A historic photo of Ivo Pospíšil from the concert of Classic Rock'n'Roll Band, the late 1970s
A historic photo of Ivo Pospíšil from the concert of Classic Rock'n'Roll Band, the late 1970s
zdroj: Contemporary witness's archive

Ivo Pospíšil was born on July 13, 1952 in Prague. He spent most of his childhood in his grandfather‘s house in nearby Klukovice. He moved to the city only when he commenced his studies at the vocational school of the Chirana company in Libeň. That’s when he and his mother moved to an inherited studio apartment in Pankrác. After seeing a poster one day, he headed to Pavel Zajíček‘s disco, and later became friends with him. Over the next two years, they played records, which Pavel obtained from his cousin in England, together in public.

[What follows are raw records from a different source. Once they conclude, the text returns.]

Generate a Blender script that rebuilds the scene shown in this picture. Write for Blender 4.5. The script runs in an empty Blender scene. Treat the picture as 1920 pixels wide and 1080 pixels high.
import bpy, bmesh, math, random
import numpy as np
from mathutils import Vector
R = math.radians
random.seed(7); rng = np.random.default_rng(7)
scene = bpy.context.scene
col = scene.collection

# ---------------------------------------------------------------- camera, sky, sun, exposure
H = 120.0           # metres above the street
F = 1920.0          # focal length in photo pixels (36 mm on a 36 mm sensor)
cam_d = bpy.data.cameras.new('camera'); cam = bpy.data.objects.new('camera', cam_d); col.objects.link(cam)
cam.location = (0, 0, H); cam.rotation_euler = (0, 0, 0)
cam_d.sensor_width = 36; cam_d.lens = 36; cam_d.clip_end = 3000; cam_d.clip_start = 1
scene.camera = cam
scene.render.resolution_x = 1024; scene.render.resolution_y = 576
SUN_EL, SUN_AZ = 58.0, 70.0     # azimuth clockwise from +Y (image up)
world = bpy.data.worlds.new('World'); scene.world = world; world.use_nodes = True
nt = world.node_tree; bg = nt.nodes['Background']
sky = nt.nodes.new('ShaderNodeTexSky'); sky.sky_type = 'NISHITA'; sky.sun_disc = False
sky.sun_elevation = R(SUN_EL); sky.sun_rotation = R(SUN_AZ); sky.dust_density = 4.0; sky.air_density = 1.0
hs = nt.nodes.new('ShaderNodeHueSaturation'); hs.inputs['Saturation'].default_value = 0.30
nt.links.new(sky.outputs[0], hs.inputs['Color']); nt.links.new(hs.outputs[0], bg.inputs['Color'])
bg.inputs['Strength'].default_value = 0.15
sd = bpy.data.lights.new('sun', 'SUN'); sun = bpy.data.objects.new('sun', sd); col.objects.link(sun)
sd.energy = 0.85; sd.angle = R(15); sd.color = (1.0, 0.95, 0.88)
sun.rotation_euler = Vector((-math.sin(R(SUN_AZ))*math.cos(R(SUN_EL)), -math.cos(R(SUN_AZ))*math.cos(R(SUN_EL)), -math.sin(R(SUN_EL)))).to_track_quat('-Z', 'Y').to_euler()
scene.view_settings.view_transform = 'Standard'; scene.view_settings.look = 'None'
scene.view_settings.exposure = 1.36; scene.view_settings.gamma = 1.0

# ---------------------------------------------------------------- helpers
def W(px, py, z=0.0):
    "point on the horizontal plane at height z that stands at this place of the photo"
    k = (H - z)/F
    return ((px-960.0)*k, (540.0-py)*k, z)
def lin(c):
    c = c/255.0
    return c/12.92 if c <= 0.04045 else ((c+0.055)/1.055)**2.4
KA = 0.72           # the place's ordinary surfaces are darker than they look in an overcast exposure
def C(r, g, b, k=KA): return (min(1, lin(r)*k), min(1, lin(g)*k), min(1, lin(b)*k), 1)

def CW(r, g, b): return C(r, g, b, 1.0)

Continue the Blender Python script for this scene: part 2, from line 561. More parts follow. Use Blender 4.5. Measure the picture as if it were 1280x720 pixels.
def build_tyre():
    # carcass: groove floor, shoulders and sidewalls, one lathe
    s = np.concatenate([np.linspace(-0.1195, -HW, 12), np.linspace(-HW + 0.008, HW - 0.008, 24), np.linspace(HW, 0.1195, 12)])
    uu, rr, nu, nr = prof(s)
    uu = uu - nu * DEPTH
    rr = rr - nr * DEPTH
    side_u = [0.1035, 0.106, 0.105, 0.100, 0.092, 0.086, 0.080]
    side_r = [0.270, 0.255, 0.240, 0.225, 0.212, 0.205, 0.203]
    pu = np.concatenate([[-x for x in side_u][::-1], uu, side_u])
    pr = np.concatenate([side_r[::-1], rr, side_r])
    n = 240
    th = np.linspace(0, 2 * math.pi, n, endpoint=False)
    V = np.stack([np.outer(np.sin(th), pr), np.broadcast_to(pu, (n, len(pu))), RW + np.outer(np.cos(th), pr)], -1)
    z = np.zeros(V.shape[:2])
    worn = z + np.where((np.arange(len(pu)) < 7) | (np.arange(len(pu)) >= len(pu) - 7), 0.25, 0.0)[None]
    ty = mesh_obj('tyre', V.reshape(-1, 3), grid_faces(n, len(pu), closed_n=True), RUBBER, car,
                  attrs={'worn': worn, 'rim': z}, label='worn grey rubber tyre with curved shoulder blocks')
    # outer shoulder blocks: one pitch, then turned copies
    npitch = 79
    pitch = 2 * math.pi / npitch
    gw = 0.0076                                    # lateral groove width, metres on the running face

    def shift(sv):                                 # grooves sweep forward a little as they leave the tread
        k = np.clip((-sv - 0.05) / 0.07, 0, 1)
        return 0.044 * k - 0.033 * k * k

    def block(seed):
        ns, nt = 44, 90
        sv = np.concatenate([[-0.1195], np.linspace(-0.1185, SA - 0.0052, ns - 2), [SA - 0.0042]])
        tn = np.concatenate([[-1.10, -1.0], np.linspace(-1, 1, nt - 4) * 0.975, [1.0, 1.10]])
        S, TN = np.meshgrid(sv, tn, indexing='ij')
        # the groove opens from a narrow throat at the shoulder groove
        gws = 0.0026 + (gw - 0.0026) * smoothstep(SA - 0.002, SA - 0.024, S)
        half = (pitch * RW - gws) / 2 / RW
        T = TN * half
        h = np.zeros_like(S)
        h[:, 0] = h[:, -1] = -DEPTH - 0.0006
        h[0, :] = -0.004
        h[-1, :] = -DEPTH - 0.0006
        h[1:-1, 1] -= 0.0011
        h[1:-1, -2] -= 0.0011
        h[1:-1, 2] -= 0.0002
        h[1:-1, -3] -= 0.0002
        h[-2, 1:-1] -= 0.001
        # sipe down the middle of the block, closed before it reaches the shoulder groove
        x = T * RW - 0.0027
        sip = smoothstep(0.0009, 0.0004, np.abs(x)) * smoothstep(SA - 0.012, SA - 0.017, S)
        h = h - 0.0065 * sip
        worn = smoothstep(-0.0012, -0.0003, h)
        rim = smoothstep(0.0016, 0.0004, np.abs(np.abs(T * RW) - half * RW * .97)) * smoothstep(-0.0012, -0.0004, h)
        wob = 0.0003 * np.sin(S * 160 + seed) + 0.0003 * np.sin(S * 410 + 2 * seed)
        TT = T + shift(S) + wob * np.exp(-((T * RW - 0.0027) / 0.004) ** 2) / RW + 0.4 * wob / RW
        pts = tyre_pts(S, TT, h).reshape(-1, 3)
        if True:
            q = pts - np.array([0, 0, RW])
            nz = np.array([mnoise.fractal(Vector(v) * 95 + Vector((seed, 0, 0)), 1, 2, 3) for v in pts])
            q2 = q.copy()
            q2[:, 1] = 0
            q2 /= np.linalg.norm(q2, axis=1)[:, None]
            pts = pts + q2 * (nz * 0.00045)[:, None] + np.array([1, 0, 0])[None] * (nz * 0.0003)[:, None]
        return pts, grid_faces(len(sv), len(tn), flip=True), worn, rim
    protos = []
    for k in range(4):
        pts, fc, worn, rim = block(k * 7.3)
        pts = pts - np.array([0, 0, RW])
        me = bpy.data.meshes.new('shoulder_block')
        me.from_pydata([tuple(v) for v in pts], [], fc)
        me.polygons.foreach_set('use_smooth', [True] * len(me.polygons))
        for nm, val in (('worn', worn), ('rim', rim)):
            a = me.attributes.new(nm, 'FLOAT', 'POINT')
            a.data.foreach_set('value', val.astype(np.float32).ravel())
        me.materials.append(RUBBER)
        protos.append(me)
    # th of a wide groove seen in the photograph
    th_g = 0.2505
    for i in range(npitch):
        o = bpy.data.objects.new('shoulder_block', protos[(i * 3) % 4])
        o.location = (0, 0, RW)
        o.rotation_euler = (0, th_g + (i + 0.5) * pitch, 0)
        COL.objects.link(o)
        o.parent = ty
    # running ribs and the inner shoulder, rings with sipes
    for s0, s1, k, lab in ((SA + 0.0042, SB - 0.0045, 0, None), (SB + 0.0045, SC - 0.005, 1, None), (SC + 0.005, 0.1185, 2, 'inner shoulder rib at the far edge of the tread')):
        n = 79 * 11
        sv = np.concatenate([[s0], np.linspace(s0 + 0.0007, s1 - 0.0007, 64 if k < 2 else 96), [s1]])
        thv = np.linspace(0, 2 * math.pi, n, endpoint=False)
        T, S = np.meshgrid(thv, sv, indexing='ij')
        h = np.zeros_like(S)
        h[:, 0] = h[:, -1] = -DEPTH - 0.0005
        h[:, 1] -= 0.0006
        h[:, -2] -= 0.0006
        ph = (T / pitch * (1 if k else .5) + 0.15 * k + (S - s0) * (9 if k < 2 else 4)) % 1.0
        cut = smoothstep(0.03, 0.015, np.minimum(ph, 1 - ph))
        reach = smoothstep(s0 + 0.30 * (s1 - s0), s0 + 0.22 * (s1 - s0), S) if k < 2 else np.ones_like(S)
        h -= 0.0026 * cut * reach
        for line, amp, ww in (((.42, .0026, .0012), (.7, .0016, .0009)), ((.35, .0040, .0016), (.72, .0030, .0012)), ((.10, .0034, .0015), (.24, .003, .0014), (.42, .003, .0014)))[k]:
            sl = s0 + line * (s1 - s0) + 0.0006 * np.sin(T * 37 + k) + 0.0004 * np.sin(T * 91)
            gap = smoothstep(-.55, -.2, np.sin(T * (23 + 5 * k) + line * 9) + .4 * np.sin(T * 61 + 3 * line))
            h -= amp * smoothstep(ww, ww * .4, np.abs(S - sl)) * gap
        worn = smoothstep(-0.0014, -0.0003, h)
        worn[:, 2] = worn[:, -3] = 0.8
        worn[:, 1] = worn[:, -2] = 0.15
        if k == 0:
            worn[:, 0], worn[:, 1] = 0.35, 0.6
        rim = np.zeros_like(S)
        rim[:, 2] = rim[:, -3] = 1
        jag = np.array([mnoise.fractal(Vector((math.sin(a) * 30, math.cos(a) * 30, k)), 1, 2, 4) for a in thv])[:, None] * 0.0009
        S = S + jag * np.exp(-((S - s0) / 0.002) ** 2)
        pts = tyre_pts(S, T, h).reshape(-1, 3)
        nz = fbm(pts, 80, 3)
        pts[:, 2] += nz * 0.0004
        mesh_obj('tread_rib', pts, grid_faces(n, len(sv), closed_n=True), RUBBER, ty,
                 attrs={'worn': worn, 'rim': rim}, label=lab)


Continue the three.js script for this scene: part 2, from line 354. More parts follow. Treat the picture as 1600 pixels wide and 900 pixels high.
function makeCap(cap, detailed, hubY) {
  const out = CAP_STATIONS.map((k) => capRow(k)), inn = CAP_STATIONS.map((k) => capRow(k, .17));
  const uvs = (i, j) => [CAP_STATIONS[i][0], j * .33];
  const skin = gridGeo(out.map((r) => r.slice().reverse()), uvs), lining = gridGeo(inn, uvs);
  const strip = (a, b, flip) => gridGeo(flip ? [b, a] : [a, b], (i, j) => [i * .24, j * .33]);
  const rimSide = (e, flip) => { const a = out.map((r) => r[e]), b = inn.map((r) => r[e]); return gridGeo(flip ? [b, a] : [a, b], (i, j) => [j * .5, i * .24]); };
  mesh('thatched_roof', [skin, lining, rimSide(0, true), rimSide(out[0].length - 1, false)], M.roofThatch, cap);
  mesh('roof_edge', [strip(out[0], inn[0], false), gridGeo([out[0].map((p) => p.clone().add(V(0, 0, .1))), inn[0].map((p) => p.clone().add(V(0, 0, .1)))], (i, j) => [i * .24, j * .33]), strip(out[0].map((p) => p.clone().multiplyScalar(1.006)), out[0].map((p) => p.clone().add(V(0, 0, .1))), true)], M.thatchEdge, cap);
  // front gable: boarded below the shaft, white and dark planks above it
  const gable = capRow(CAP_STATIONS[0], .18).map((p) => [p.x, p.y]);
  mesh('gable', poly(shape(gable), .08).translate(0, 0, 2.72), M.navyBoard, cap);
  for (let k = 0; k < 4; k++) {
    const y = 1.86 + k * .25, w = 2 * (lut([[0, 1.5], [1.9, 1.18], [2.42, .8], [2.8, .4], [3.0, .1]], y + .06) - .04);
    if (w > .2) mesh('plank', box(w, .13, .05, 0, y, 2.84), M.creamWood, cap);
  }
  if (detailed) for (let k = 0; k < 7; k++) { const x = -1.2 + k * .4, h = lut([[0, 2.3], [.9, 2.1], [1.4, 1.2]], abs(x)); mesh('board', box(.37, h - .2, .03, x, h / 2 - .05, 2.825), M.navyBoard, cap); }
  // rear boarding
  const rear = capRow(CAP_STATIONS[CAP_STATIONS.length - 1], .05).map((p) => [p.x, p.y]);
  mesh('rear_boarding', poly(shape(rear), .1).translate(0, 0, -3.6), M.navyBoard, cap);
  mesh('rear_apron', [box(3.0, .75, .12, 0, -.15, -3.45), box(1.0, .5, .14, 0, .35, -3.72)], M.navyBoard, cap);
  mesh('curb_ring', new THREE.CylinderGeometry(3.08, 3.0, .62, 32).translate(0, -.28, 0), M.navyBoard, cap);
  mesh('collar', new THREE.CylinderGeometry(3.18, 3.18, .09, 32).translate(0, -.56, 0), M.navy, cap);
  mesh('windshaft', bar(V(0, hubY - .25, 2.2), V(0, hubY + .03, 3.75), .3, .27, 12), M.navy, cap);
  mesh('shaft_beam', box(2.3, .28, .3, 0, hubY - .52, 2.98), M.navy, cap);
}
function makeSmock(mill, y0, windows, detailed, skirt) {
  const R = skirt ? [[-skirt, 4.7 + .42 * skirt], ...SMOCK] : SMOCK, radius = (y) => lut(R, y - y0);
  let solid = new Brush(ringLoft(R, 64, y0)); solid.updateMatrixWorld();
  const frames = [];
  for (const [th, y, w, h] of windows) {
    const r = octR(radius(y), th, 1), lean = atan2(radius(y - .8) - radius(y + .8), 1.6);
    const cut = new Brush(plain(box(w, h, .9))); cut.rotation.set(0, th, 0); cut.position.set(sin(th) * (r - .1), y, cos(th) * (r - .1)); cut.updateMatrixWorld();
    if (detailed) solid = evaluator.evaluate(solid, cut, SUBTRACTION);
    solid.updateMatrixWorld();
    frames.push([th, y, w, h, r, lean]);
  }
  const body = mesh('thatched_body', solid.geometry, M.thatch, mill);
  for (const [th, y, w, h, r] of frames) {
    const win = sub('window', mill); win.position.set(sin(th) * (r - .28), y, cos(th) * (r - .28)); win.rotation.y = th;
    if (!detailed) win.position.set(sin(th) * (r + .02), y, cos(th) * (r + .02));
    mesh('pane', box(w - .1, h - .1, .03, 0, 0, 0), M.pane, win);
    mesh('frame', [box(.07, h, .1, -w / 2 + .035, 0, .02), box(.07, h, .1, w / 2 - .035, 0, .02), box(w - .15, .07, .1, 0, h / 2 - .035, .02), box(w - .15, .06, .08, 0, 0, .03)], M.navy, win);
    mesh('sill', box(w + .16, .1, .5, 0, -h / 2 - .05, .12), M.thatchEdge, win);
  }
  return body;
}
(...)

During his compulsory military service, Ivo got to know the people connected to the band The Plastic People of the Universe, which, thanks to him, started to rehearse in a pub in Klukovice run by his mother. After returning to civilian life, he naturally became a part of the underground subculture. Later, as a new producer of the Plastics, he also started working in an independent project of Mejla Hlavsa and Pavel Zajicek called DG 307. However, he was fired after a few years. As a result of this event, in the second half of the seventies he devoted himself more to playing bass in the rock and roll band The Old Teenagers and began to move away from the second culture. In 1979, he was behind the formation of the first line-up of Garáž, a band whose sound was then heavily influenced by the English punk wave. After a concert at the football stadium in Lipenice, he was summoned to the first State Security interrogation, which then continued in connection with his musical activities until the end of the 1980s. At that time, Ivo became the manager of Hlavsa‘s new band Půlnoc, with which he toured the USA before the fall of the Iron Curtain. After the revolution, he started working as a music entrepreneur. He co-founded the Radost cooperative and then the Radost FX music club and shop. In the last decade he has been active on the domestic scene as Tea Jay Ivo, playing the rock and roll music that influenced him.